The free market for Rand is not merely a process whereby the variegated interests and desires of man can be peacefully channeled; rather, the market allows man to be a superman. One becomes the ideal man, as articulated by Rand, by being able to remove one’s self from the bonds and needs of others. Rand’s vision of man consists here in the replacement of love, sacrifice, and humility with a rational and atomistic egoism that defines man. Chambers argues that man defined purely atomistically, unable to know the love of God and man, slowly begins to organize the world against man. He is cut off from his being.

9.   Is there anyone on the national scene who resembles Whitaker Chambers intellectually?

I think Chambers is so unique, given the moment he was thrown into, and the weight of his experiences and his writing prowess that it is hard to see anyone like him currently. Maybe it is just as well. The Cold War was an exceptional moment and exceptional figures tried to direct the whirlwind. They are departed from the scene, but their writings and witnesses remain with us and can still teach us if we will listen to them.

10.   Any plans to write another book? If so, about what?

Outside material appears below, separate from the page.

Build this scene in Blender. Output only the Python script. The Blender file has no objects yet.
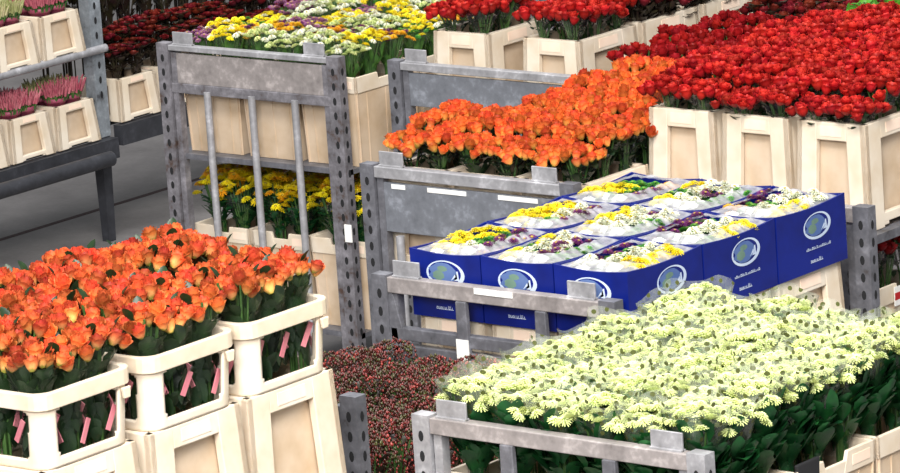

I’m currently researching and planning to write on Orestes Brownson who understood the American Constitution as a providential declaration of a nation that was entrusted with a divine spark to advance liberty with law and law with liberty. How else to understand our strange notion of sovereignty captured in the Constitution? His writings articulate a providential American ‘We’ that should enter the discussion about who we are as a people. I think Brownson’s writings might deepen our understanding of American exceptionalism.